* [SHORT TASK]: Using the data below, output the first line and every line after it up to and including the line containing "disc('ceiling_nozzle', 1.13, 4.35, .022, 'tiny", exactly as written and with nothing added.

--- start ---

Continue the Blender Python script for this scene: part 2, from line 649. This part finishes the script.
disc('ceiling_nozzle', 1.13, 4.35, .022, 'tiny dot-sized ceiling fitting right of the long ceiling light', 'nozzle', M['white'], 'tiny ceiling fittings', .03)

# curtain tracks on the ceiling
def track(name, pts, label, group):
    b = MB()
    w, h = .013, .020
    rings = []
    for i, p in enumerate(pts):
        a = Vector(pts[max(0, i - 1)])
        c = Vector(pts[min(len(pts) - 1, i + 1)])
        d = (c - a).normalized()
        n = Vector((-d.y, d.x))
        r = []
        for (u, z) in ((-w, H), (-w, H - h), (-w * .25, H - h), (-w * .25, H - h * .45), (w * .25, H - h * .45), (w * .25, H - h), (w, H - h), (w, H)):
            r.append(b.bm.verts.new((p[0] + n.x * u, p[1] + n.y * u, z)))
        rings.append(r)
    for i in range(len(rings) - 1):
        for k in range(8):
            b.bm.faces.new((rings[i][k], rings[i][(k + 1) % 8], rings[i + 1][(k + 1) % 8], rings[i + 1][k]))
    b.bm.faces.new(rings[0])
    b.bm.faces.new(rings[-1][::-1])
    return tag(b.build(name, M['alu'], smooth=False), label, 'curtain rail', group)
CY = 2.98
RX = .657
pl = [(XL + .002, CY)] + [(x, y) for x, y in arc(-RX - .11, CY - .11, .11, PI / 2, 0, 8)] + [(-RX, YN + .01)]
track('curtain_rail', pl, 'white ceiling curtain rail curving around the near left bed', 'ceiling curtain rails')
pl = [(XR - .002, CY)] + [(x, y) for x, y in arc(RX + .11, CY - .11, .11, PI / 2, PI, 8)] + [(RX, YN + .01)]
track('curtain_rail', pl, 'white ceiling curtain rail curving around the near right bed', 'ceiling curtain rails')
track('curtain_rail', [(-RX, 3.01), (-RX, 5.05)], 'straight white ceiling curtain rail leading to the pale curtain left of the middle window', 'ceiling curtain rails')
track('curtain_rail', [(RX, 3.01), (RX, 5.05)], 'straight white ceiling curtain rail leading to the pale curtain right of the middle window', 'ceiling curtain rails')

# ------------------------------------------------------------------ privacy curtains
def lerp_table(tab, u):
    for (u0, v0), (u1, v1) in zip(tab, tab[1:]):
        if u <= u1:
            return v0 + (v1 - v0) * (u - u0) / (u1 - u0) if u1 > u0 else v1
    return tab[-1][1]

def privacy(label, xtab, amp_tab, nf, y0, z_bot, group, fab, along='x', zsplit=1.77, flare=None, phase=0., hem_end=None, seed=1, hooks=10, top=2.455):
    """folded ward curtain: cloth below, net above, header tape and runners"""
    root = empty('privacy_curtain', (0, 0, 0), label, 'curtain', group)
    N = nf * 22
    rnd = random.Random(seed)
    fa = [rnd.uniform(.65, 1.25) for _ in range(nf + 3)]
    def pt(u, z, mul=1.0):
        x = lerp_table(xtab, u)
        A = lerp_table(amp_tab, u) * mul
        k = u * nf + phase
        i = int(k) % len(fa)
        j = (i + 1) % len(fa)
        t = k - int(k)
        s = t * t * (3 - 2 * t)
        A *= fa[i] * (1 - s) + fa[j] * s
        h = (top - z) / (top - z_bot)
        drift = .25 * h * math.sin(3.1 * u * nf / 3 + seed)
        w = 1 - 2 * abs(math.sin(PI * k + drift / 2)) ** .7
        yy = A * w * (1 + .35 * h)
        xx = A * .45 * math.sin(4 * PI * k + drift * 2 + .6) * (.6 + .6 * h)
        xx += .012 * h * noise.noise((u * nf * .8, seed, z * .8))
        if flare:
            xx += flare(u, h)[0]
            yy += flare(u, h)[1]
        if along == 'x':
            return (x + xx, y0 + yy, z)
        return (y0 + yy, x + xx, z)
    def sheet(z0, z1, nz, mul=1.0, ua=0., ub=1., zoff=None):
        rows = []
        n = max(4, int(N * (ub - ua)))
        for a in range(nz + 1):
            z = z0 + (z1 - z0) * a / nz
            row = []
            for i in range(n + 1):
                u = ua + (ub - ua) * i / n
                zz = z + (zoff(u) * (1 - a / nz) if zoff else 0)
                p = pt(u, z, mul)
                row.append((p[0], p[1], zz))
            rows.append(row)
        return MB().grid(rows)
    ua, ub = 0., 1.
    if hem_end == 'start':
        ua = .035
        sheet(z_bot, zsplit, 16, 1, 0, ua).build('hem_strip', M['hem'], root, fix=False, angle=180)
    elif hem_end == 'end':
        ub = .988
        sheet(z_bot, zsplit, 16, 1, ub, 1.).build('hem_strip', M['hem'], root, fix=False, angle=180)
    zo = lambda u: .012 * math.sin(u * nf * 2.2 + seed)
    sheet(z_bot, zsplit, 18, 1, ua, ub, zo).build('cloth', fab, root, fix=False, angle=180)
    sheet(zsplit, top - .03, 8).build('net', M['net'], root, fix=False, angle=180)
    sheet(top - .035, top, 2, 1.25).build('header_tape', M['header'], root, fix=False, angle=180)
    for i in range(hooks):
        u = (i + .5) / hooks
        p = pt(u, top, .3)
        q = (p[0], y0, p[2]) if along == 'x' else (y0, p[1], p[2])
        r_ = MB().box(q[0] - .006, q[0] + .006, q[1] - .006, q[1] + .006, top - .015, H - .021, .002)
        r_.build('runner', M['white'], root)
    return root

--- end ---

* [RESULT]:
Continue the Blender Python script for this scene: part 2, from line 649. This part finishes the script.
disc('ceiling_nozzle', 1.13, 4.35, .022, 'tiny dot-sized ceiling fitting right of the long ceiling light', 'nozzle', M['white'], 'tiny ceiling fittings', .03)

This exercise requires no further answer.